Mars Odyssey Mission Status 13 Mar 2002
Flight controllers for NASA’s Mars Odyssey spacecraft
report the martian radiation environment experiment began
gathering science data today after their troubleshooting
efforts successfully reestablished communications with the
instrument.
Engineers have been working since late February, trying a
variety of techniques to communicate with the instrument,
which stopped working in August. The results of their tests
indicate the problem may be related to a memory error in the
onboard software of the radiation instrument.

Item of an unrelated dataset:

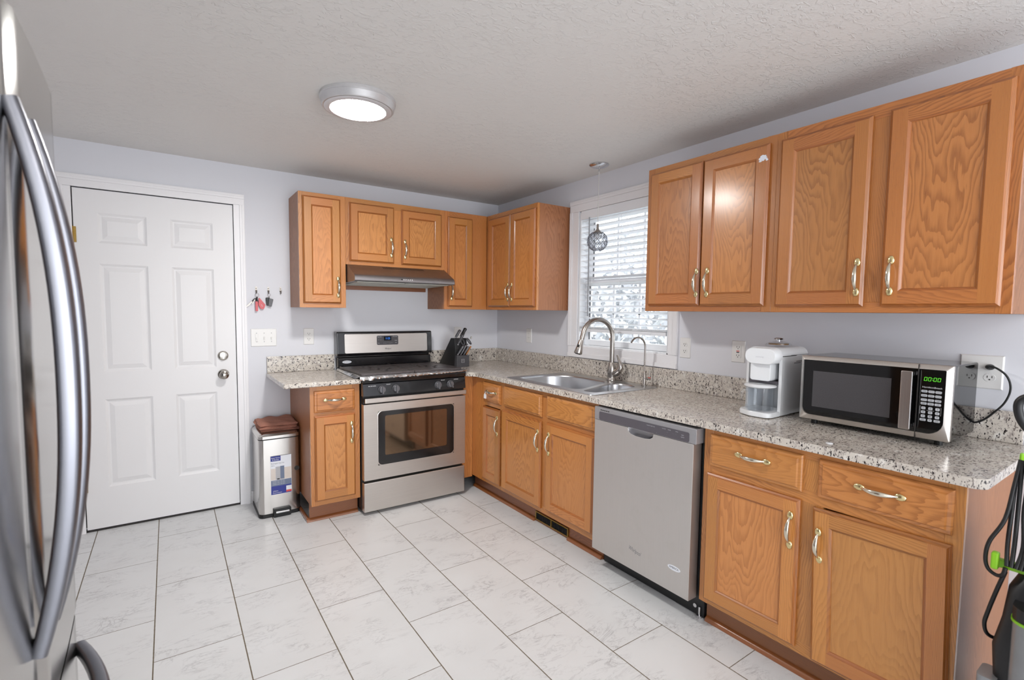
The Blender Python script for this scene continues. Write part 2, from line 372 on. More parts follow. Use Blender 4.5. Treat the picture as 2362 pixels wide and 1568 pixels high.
def finish(name, mb, mats, parent=None, base=(0, 0, 0), bevel=0, bseg=2, smooth=0, subsurf=0, weld=True, mangle=40):
    base = Vector(LOC.get(parent.name, (0, 0, 0))) if parent is not None else Vector(base)
    me = bpy.data.meshes.new(name)
    me.from_pydata([Vector(p)-base for p in mb.v], [], mb.f)
    mats = mats if isinstance(mats, (list, tuple)) else [mats]
    for x in mats: me.materials.append(MT[x])
    u = me.uv_layers.new(name='grain'); b = me.uv_layers.new(name='board'); li = 0
    for fi, f in enumerate(mb.f):
        me.polygons[fi].material_index = mb.mi[fi]
        for j in range(len(f)):
            u.data[li].uv = mb.uv[fi][j]; b.data[li].uv = mb.bd[fi]; li += 1
    bm = bmesh.new(); bm.from_mesh(me)
    if weld: bmesh.ops.remove_doubles(bm, verts=bm.verts, dist=1e-5)
    bmesh.ops.recalc_face_normals(bm, faces=bm.faces); bm.to_mesh(me); bm.free()
    o = bpy.data.objects.new(name, me); COL.objects.link(o)
    if smooth:
        for p in me.polygons: p.use_smooth = True
        me.set_sharp_from_angle(angle=math.radians(smooth))
    if bevel:
        md = o.modifiers.new('bevel', 'BEVEL'); md.width = bevel; md.segments = bseg; md.limit_method = 'ANGLE'; md.angle_limit = math.radians(mangle); md.harden_normals = False
    if subsurf:
        md = o.modifiers.new('subdivision', 'SUBSURF'); md.levels = subsurf; md.render_levels = subsurf
    if parent is not None:
        o.parent = parent; LOC[o.name] = tuple(base)
    else:
        o.location = base; LOC[o.name] = tuple(base)
    return o

def thing(name, label, cat, loc, group=None):
    o = bpy.data.objects.new(name, None); COL.objects.link(o); o.location = loc; o.empty_display_size = 0.05
    o['label'] = label; o['category'] = cat
    if group: o['group'] = group
    LOC[o.name] = tuple(loc); return o
def solo(name, label, cat, mb, mats, base, group=None, **kw):
    o = finish(name, mb, mats, None, base, **kw); o['label'] = label; o['category'] = cat
    if group: o['group'] = group
    return o
def struct(name, mb, mats, **kw):
    o = finish(name, mb, mats, **kw); o['kind'] = 'structure'; return o

def rrect(u0, u1, v0, v1, r, n=5):
    P = []
    for cx, cy, a0 in ((u1-r, v1-r, 0), (u0+r, v1-r, 90), (u0+r, v0+r, 180), (u1-r, v0+r, 270)):
        for i in range(n+1):
            a = math.radians(a0+90*i/n); P.append((cx+r*math.cos(a), cy+r*math.sin(a)))
    return P
def rounded_poly(pts, r, n=5):
    out = []; N = len(pts)
    for i, p in enumerate(pts):
        rr = r[i] if isinstance(r, (list, tuple)) else r
        p = Vector(p); a = (Vector(pts[i-1])-p).normalized(); b = (Vector(pts[(i+1) % N])-p).normalized()
        if rr <= 0: out.append(tuple(p)); continue
        ang = a.angle(b); d = rr/math.tan(ang/2); c = p+(a+b).normalized()*(rr/math.sin(ang/2)); s = p+a*d; e = p+b*d
        va, vb = s-c, e-c
        for k in range(n+1):
            t = k/n; q = va.lerp(vb, t).normalized()*rr; out.append(tuple(c+q))
    return out

def text(body, T, u, v, w, height, mat, parent, width=None, align='CENTER', shear=0.0, name='lettering', depth=0.0004, rot=0.0):
    cu = bpy.data.curves.new('t', 'FONT'); cu.body = body; cu.size = 1.0; cu.align_x = align; cu.align_y = 'CENTER'; cu.shear = shear; cu.resolution_u = 2
    ob = bpy.data.objects.new('t', cu); COL.objects.link(ob); bpy.context.view_layer.update()
    me = bpy.data.meshes.new_from_object(ob.evaluated_get(bpy.context.evaluated_depsgraph_get()))
    vs = [tuple(x.co) for x in me.vertices]; fs = [list(p.vertices) for p in me.polygons]
    bpy.data.objects.remove(ob); bpy.data.meshes.remove(me); bpy.data.curves.remove(cu)
    if not vs: return
    xs = [a[0] for a in vs]; sc = height/0.72; sx = sc
    if width: sx = width/(max(xs)-min(xs))
    mb = MB(T); cr, sr = math.cos(rot), math.sin(rot)
    for f in fs:
        mb.quad([(u+vs[i][0]*sx*cr-vs[i][1]*sc*sr, v+vs[i][0]*sx*sr+vs[i][1]*sc*cr, w) for i in f])
    return finish(name, mb, mat, parent)

# ------------------------------------------------------------------ room shell
H = 2.3128
mb = MB(); mb.box(-3.6, 0.12, -7.1, 0.12, -0.06, 0.0); struct('floor', mb, 'floor')
mb = MB(); mb.box(-3.6, 0.12, -7.1, 0.12, H, H+0.08); struct('ceiling', mb, 'ceiling')
DX0, DX1, DZ = -2.928, -2.104, 2.052
mb = MB()
mb.box(-3.6, DX0, 0, 0.12, 0, H); mb.box(DX1, 0.12, 0, 0.12, 0, H); mb.box(DX0, DX1, 0, 0.12, DZ, H)
struct('wall_back', mb, 'wall')
WY0, WY1, WZ0, WZ1 = -1.905, -1.095, 1.105, 2.09
mb = MB()
mb.box(0, 0.12, WY1, 0, 0, H); mb.box(0, 0.12, -7.1, WY0, 0, H); mb.box(0, 0.12, WY0, WY1, 0, WZ0); mb.box(0, 0.12, WY0, WY1, WZ1, H)
struct('wall_right', mb, 'wall')
mb = MB(); mb.box(-3.6, -3.5, -7.1, 0, 0, H); struct('wall_left', mb, 'wall')
mb = MB(); mb.box(-3.5, -3.3, -7.1, -7.0, 0, H); mb.box(-0.5, 0, -7.1, -7.0, 0, H); mb.box(-3.3, -0.5, -7.1, -7.0, 2.15, H); mb.box(-3.3, -0.5, -7.1, -7.0, 0, 0.12)
struct('wall_rear', mb, 'wallfar')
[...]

“This is very exciting. We have been carefully working
this issue, and establishing communication means we now have
the entire payload working,” said Roger Gibbs, Odyssey’s
project manager at NASA’s Jet Propulsion Laboratory, Pasadena,
Calif.
The team established initial communication with the
instrument late last week and has spent several days
evaluating its health. Controllers returned the radiation
monitor to its science collection mode this afternoon.
Odyssey’s camera system and gamma ray spectrometer suite
are continuing to collect data and are working well. Science
team members reported this week that the camera’s infrared and
visible image data are providing “new eyes” to see the makeup
of martian surface materials. Current targets for the camera
include the candidate landing sites for the twin 2003 Mars
exploration rovers. The neutron detectors in the gamma ray
spectrometer suite are refining the detail in maps of near-
surface hydrogen and are tracking changes in the surface as
the martian northern winter comes to an end.
JPL manages the 2001 Mars Odyssey mission for NASA’s
Office of Space Science, Washington, D.C. Principal
investigators at Arizona State University in Tempe, the
University of Arizona in Tucson, and NASA’s Johnson Space
Center, Houston, operate the science instruments. Additional
science investigators are located at the Russian Space
Research Institute and Los Alamos National Laboratories, New
Mexico. Lockheed Martin Astronautics, Denver, is the prime
contractor for the project, and developed and built the
orbiter. Mission operations are conducted jointly from
Lockheed Martin and from JPL, a division of the California
Institute of Technology in Pasadena.